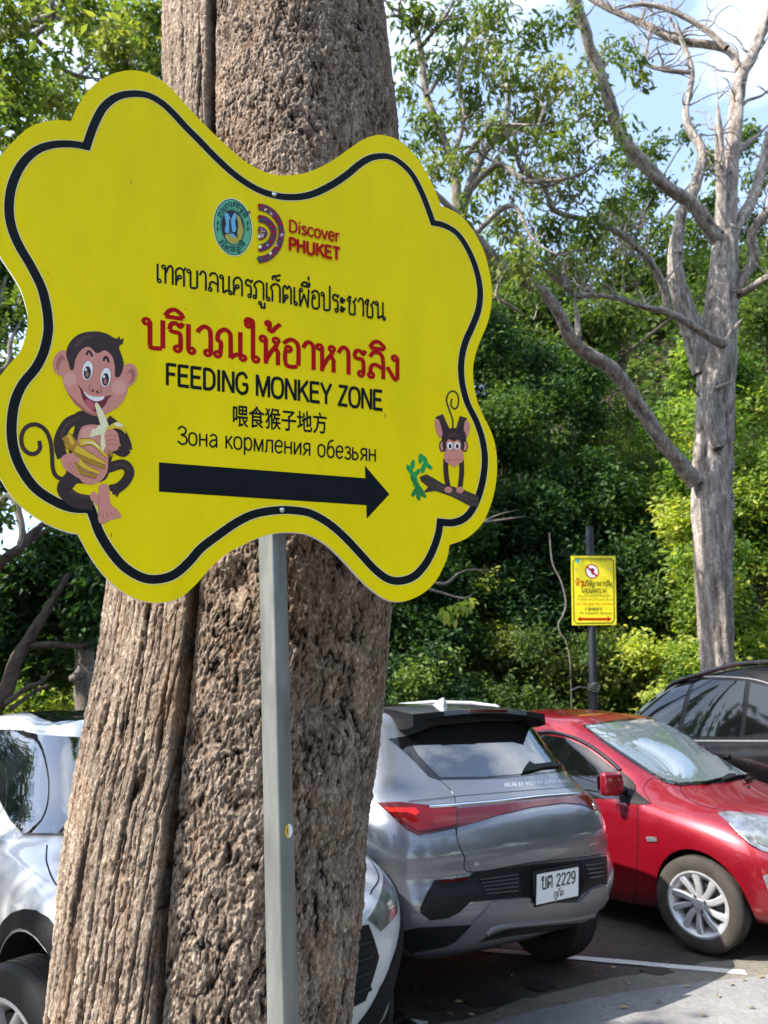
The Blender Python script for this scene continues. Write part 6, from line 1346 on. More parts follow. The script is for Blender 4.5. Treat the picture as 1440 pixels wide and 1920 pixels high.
LB = [([(1358, 462, 40), (1325, 420, 34), (1295, 380, 31), (1245, 345, 30), (1200, 300, 31), (1165, 255, 30), (1145, 200, 28), (1125, 135, 26), (1105, 85, 25), (1090, 35, 26), (1072, -10, 26), (1050, -70, 22)], 0, -2.2),
      ([(1352, 440, 30), (1352, 330, 25), (1348, 250, 18), (1346, 186, 5)], -.1, -.2),
      ([(1362, 440, 42), (1371, 300, 36), (1382, 200, 33), (1390, 140, 30), (1414, 98, 26), (1436, 40, 24), (1465, -50, 20)], 0, .8),
      ([(1387, 130, 20), (1362, 92, 20), (1270, 74, 18), (1200, 42, 17), (1122, 5, 15), (1060, -40, 12)], .4, 1.8),
      ([(1362, 90, 15), (1322, 55, 13), (1260, 20, 12), (1200, 8, 10), (1150, 20, 7)], .4, 1.0),
      ([(1362, 470, 34), (1378, 428, 30), (1412, 372, 26), (1432, 300, 24), (1446, 250, 20), (1470, 180, 14)], 0, .7),
      ([(1378, 545, 28), (1412, 490, 24), (1410, 440, 22), (1436, 400, 20), (1480, 350, 14)], 0, -.9),
      ([(1378, 552, 22), (1400, 545, 18), (1440, 520, 15), (1500, 500, 10)], 0, -1.0),
      ([(1268, 480, 30), (1278, 400, 27), (1305, 345, 25), (1317, 285, 22), (1290, 237, 17), (1287, 200, 15), (1297, 135, 13), (1275, 70, 10), (1252, 25, 8)], -.2, .9),
      ([(1296, 136, 11), (1240, 130, 10), (1211, 116, 9), (1215, 75, 7), (1226, 24, 5)], .4, 1.0),
      ([(1358, 645, 26), (1340, 638, 22), (1300, 612, 18), (1250, 585, 17), (1210, 576, 14), (1160, 560, 13), (1110, 553, 13), (1077, 554, 12), (1050, 528, 9), (1015, 500, 8), (988, 474, 7), (955, 450, 5), (925, 428, 4)], -.5, -2.2),
      ([(1060, 540, 9), (1057, 515, 9), (1058, 493, 8), (1066, 478, 5)], -1.8, -1.9),
      ([(1013, 497, 7), (1033, 480, 7), (1070, 472, 6), (1102, 466, 5), (1118, 452, 4), (1130, 436, 3)], -1.9, -1.5),
      ([(1251, 578, 15), (1241, 533, 17), (1210, 480, 17), (1170, 444, 15), (1118, 416, 14), (1040, 395, 12), (1020, 350, 11), (980, 320, 10), (968, 292, 9), (945, 240, 7), (927, 170, 5)], -.8, -2.8),
      ([(1212, 480, 7), (1214, 460, 5), (1218, 434, 3)], -1.2, -1.3), ([(1243, 531, 7), (1265, 505, 5), (1284, 484, 3)], -.9, -.8), ([(1208, 482, 6), (1195, 484, 4), (1180, 480, 3)], -1.2, -1.4),
      ([(1304, 905, 40), (1262, 852, 35), (1222, 800, 34), (1190, 750, 35), (1165, 710, 34), (1130, 680, 33), (1090, 655, 31), (1066, 628, 30), (1050, 590, 28), (1020, 550, 28), (980, 525, 28), (940, 498, 27), (908, 462, 23), (880, 430, 19), (850, 396, 16), (800, 350, 13), (750, 320, 9)], -.2, -3.6),
      ([(1086, 650, 14), (1082, 600, 12), (1077, 556, 9)], -1.6, -1.7),
      ([(1360, 640, 14), (1380, 612, 10), (1394, 597, 5)], -.5, -.7), ([(1345, 728, 14), (1358, 722, 10), (1373, 716, 6)], -.5, -.8), ([(1310, 742, 6), (1300, 730, 5), (1286, 715, 3)], -.2, -.6),
      ([(1372, 300, 14), (1400, 270, 11), (1420, 255, 9), (1450, 225, 6)], .1, .6), ([(1374, 220, 10), (1400, 190, 8), (1430, 178, 6), (1460, 150, 4)], .2, .9)]
g_ = random.Random(8)
def twig_(g, x, y, w, a, l):
    o = [(x, y, w)]; n = 6
    for i in range(n):
        a += g.gauss(0, .38); x += l / n * cos(a); y += l / n * sin(a); o.append((x, y, max(1.0, w * (1 - (i + 1) / n * .8))))
    return o
for k in range(260):                                     # bare twigs
    s = random.Random(k * 7 + 1).choice(LB[:10] + LB[10:11] * 3 + LB[13:14] * 4 + LB[16:17] * 2); pts = s[0]; i = g_.randint(len(pts) // 3, len(pts) - 1); x, y, w = pts[i]
    a = g_.uniform(-2.9, -.2); l = g_.uniform(40, 110); b = a + g_.uniform(-.9, .9)
    Yb = s[1] + (s[2] - s[1]) * i / (len(pts) - 1)
    LB.append((twig_(g_, x, y, min(w * .5, 4.5), a, l), Yb, Yb + g_.uniform(-.6, .6)))
    if k % 2: p_ = LB[-1][0][3]; LB.append((twig_(g_, p_[0], p_[1], 2.2, a + g_.choice((-.8, .8)), l * .5), Yb, Yb + g_.uniform(-.3, .3)))
lbo = traced(dead, DY, LB, 'limbs', M['bark_pale'], 10, .2, 9, .78)

# ------------------------------------------------------------------ airy tree with drooping leaves above the right of the sign
AY = 11.0
airy = empty('airy_tree', (at(770, 1335, AY).x, AY, 0)); tag(airy, 'airy olive-leaved tree with crooked grey limbs, against the sky right of the sign', 'tree')
traced(airy, AY, [([(640, 1500, 46), (640, 1335, 42), (655, 1000, 40), (690, 760, 36), (760, 600, 32), (838, 480, 26)], 0, 0)], 'trunk', M['bark_dark'], 12, .15, 3)
AL = [([(838, 490, 24), (856, 390, 20), (845, 300, 17), (800, 180, 14), (790, 100, 12), (770, 40, 10), (730, 10, 8)], 0, -.8),
      ([(840, 470, 20), (905, 290, 17), (960, 240, 14), (1020, 205, 10), (1075, 150, 6)], 0, .9), ([(905, 290, 14), (945, 235, 11), (952, 165, 9), (930, 95, 6), (960, 30, 4)], .4, 1.2),
      ([(845, 330, 12), (900, 260, 10), (930, 235, 8), (1010, 235, 5)], 0, -1.5), ([(850, 390, 14), (930, 310, 11), (990, 340, 9), (1080, 330, 6), (1130, 300, 4)], 0, -1.2),
      ([(835, 500, 14), (900, 430, 11), (960, 385, 9), (1000, 450, 6), (1050, 480, 4)], 0, -1.0), ([(800, 180, 9), (850, 110, 7), (900, 60, 5), (980, 20, 4)], -.5, .4),
      ([(785, 90, 8), (830, 40, 6), (860, -20, 4)], -.6, -1.4), ([(846, 310, 10), (870, 220, 8), (860, 140, 6), (890, 70, 4)], -.2, -.9), ([(960, 240, 8), (1040, 250, 6), (1100, 215, 4), (1150, 190, 3)], .5, 1.4),
      ([(815, 600, 14), (870, 545, 11), (930, 560, 8), (1000, 600, 5)], 0, 1.2), ([(775, 60, 8), (745, 30, 7), (700, 40, 5)], -.8, -1.0)]
for k in range(90):
    s = AL[g_.randrange(12)]; pts = s[0]; i = g_.randint(1, len(pts) - 1); x, y, w = pts[i]; a = g_.uniform(-3.0, .3); l = g_.uniform(30, 95); Yb = s[1] + (s[2] - s[1]) * i / (len(pts) - 1)
    AL.append((twig_(g_, x, y, min(w * .6, 5), a, l), Yb, Yb + g_.uniform(-.8, .8)))
traced(airy, AY, AL, 'limbs', M['bark_pale'], 8, .16, 5)
def px_blobs(root, spec, Y, seed, tn=.45, dy=1.6):
    g = random.Random(seed); o = []
    for px, py, r in spec:
        Yq = Y + g.uniform(-dy, dy); p = at(px, py, Yq); o.append((rel(root, p), r / FPX * Yq, tn + g.gauss(0, .12)))
    return o
ASP = [(780, 30, 60), (850, 40, 60), (920, 25, 60), (990, 60, 55), (1060, 40, 45), (830, 130, 55), (900, 110, 60), (960, 140, 60), (1030, 150, 60), (1090, 180, 45), (1150, 90, 30), (800, 230, 50), (870, 210, 45), (1000, 230, 70), (1060, 270, 60), (1120, 230, 40), (1180, 110, 38), (1200, 150, 26),
       (800, 320, 45), (860, 300, 40), (930, 330, 55), (1010, 340, 55), (1080, 350, 45), (1130, 300, 30), (1170, 240, 26), (870, 400, 45), (950, 420, 55), (1030, 430, 55), (1100, 420, 40), (900, 480, 50), (980, 490, 60), (1060, 500, 55), (820, 270, 30), (760, 170, 35), (770, 270, 30), (1150, 380, 35), (930, 240, 40), (1110, 120, 36), (890, 170, 40), (770, 110, 35)]
pb, tb = blob_leaves(px_blobs(airy, ASP, AY, 21, .55), 8200, 22, .2, .8, 7, .09)
leaves('crown', pb, .17, .055, M['leaf_olive'], airy, .75, tb, 23, .3)

# trees behind the bare one whose leaves show between its limbs
for nm, lab, px, Y, spec, n, lm, tn in (
    ('leafy_tree', 'dark leafy tree filling the gaps between the limbs of the bare tree', 1230, 27.0, [(1180, 300, 45), (1230, 280, 35), (1210, 360, 55), (1160, 420, 60), (1240, 440, 50), (1100, 470, 60), (1180, 500, 60), (1130, 540, 60), (1330, 300, 40), (1400, 260, 38), (1330, 380, 45), (1300, 440, 50), (1400, 420, 45), (1430, 330, 40), (1420, 500, 50), (1350, 500, 40), (1240, 520, 40), (1050, 520, 60), (1290, 250, 26)], 8500, 'leaf_olive', .45),
    ('leafy_tree', 'leafy tree behind the upper right edge of the sign, left of the bare tree', 1000, 27.0, [(900, 560, 70), (960, 600, 80), (1030, 580, 80), (1100, 610, 70), (920, 660, 80), (1000, 680, 90), (880, 480, 50), (1150, 600, 60), (960, 520, 60), (1080, 680, 80)], 20000, 'leaf_olive', .36)):
    r_ = empty(nm, (at(px, 1335, Y).x, Y, 0)); tag(r_, lab, 'tree', 'trees along the edge of the forest')
    bl = px_blobs(r_, spec, Y, int(px)); p, t = blob_leaves(bl, n, int(px), .35, .85, 5, .14); leaves('crown', p, .28, .12, M[lm], r_, .5, t, int(px) + 1)
    topz = max(b[0].z for b in bl) * .75; gq = random.Random(int(px))
    lp = [([Vector((0, 0, -.1)), Vector((.15, 0, topz * .4)), Vector((-.1, .1, topz * .8)), Vector((.1, 0, topz))], [.2, .16, .11, .05])]
    for c, rr_, _ in bl[::2]:
        st = Vector((0, 0, min(c.z * .8, topz * .9))); lp.append(([st, st.lerp(c, .55) + Vector((gq.uniform(-.3, .3), 0, .3)), c], [.08, .05, .015]))
    limbs(lp, 'trunk', M['bark_dark'], r_, 8, .14, 6)

# ------------------------------------------------------------------ the edge of the forest beyond the cars
FOREST = [
    # px, Y, top row, half width px, leaf material, tone, leaf length, label
    (770, 19.0, 640, 130, 'leaf_dense', .36, 'dense dark tree right behind the lower right edge of the sign'),
    (905, 21.0, 560, 150, 'leaf_dense', .42, 'dense dark green tree directly above the grey car roof'),
    (1060, 22.5, 620, 150, 'leaf_dense', .45, 'dense green tree directly behind the small yellow sign'),
    (1185, 24.0, 660, 110, 'leaf_olive', .45, 'yellowish green tree between the small sign and the bare trunk'),
    (1420, 18.5, 600, 120, 'leaf_bright', .55, 'bright yellow-green tree at the right edge behind the bare trunk'),
    (1290, 26.0, 760, 120, 'leaf_bright', .45, 'light green tree showing left of and behind the bare trunk'),
    (1500, 24.0, 520, 150, 'leaf_olive', .45, 'olive tree at the far right behind the yellow-green one'),
    (640, 22.0, 700, 140, 'leaf_dense', .3, 'dark tree mostly hidden behind the big trunk'),
    (420, 23.0, 620, 150, 'leaf_olive', .35, 'olive tree hidden straight behind the big trunk'),
    (1120, 20.5, 840, 120, 'leaf_dense', .42, 'rounded green tree above the small yellow sign'),
    (990, 19.5, 900, 110, 'leaf_dense', .28, 'low dark tree between the big sign and the small sign'),
    (1225, 22.0, 860, 90, 'leaf_bright', .5, 'pale speckled tree just left of the bare trunk'),
]
for i, (px, Y, ty, hwp, lm, tn, lab) in enumerate(FOREST):
    h = at(px, ty, Y).z; rad = hwp / FPX * Y; x = at(px, 1335, Y).x
    broad_tree('broadleaf_tree', lab, x, Y, h, rad, .4, M[lm], M['bark_dark'], 58000, .17, .075, 100 + i, 52, tn, .20, 'trees along the edge of the forest', 5, 0, .22, airy=.45)
BUSH = [(1245, 17.0, 1165, 75, 'leaf_bright', .70, 'bright lime bush at the foot of the bare tree'), (980, 17.5, 1180, 120, 'leaf_olive', .38, 'sunlit green bush above the grey car antenna'), (1120, 18.0, 1170, 90, 'leaf_olive', .50, 'speckled sunlit bush behind the small sign post'), (800, 17.0, 1215, 90, 'leaf_dense', .4, 'dark bush above the grey car roof, beside the trunk'), (1400, 16.5, 1010, 95, 'leaf_bright', .6, 'tall light green bush right of the bare trunk'), (1300, 20.0, 1000, 80, 'leaf_bright', .6, 'pale green bush just behind the bare trunk'), (890, 19.0, 1040, 80, 'leaf_bright', .40, 'mid green bush with pale leaves beyond the sign corner')]
for i, (px, Y, ty, hwp, lm, tn, lab) in enumerate(BUSH):
    h = at(px, ty, Y).z; rad = hwp / FPX * Y; x = at(px, 1335, Y).x
    broad_tree('leafy_bush', lab, x, Y, h, rad, .1, M[lm], M['bark_dark'], 14000, .13, .065, 300 + i, 24, tn, .26, 'bushes along the edge of the forest', 4, 0, .06, 'bush', airy=.35)
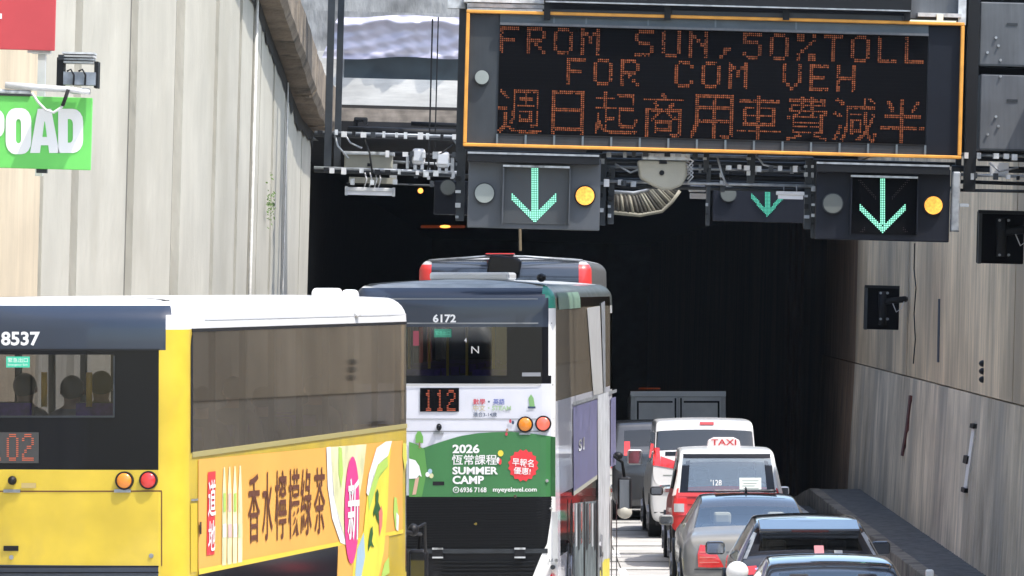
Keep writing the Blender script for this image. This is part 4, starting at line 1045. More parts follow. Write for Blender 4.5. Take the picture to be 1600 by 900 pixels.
# rear details
YB.text('8537', YB.rq(5, 518, 66, 540), 'rear', white_letter, bold=.03)
YB.decal('exit_sign', YB.rq(13, 557, 50, 574), 'rear', mat('exit_green', (.05, .55, .35), .5), .008); YB.text('緊急出口', YB.rq(16, 559, 47, 566), 'rear', white_letter, .014, .0); YB.text('Emergency Exit', YB.rq(16, 568, 47, 572), 'rear', white_letter, .014, .0)
YB.decal('display', YB.rq(-14, 675, 65, 723), 'rear', mat('display_grey', (.05, .05, .05), .5), .01); led_text(YB, '102', YB.rq(-10, 676, 62, 722), .0042)
YB.decal('window_frame', YB.rq(-60, 649, 181, 652), 'rear', steel_dark, .012, 8, 1); YB.decal('window_frame', YB.rq(179.5, 556, 182, 652), 'rear', steel_dark, .012, 1, 6)
YB.decal('cap_seam', YB.rq(-150, 545, 250, 547.5), 'rear', black_plastic, .008, 16, 1)
lamp_round(YB, 197.5, 750.5, .066, lens_orange, 'orange indicator'); lamp_round(YB, 234, 750, .066, lens_red, 'red tail light')
lamp_round(YB, -62, 750, .066, lens_orange, 'orange indicator'); lamp_round(YB, -98, 750, .066, lens_red, 'red tail light')
YB.decal('door_seam', YB.rq(-120, 766, 254, 768), 'rear', ad_brown, .004, 12, 1); YB.decal('door_seam', YB.rq(253, 768, 254.5, 884), 'rear', ad_brown, .004, 1, 6)
for a, b in ((10, 36), (182, 207)): YB.decal('hinge', YB.rq(a, 764, b, 769), 'rear', galv, .02, 2, 1, thick=.02)
YB.decal('handle', YB.rq(10, 852, 33, 860), 'rear', black_plastic, .012, 2, 1, thick=.01)
YB.decal('maker_plate', YB.rq(38, 754, 61, 762), 'rear', mat('plate_gold', (.5, .38, .15), .4), .01)
x_, z_ = YB.rear(24, 750); obj('camera', MB().ell((x_, ray_y(YB, x_, z_)-.02, z_), .04, .05, .04), black_plastic, YB.t, smooth=True)
for a, b in ((22, 870), (238, 868)): 
    x_, z_ = YB.rear(a, b); obj('lock', MB().disc(x_, z_, ray_y(YB, x_, z_)-.012, ray_y(YB, x_, z_)+.01, .02, 10), galv, YB.t)
for q_ in ((-150, 884, 250, 886), (-150, 893, 250, 895)): YB.decal('grille_bar', YB.rq(*q_), 'rear', black_gloss, .02, 14, 1)
# roof pods
for (px_, D_, w_, l_, zt2) in ((506, 57.6, .27, .35, 4.20), (544, 58.0, .16, .22, 4.185)):
    p_ = YB.Mi @ P(px_, 470, D_)
    obj('roof_pod', MB().prism([(p_.x-w_/2-.02, 3.98), (p_.x+w_/2+.03, 3.9), (p_.x+w_/2-.01, zt2), (p_.x-w_/2+.01, zt2)], p_.y, p_.y+l_), bus_white, YB.t, bevel=.04, seg=3)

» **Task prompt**
Select all lines with the word "More" from the entries above.

» **The output**
The Blender Python script for this scene continues. Write part 6, from line 1346 on. More parts follow. The script is for Blender 4.5. Treat the picture as 1440 pixels wide and 1920 pixels high.
Keep writing the Blender script for this image. This is part 4, starting at line 1045. More parts follow. Write for Blender 4.5. Take the picture to be 1600 by 900 pixels.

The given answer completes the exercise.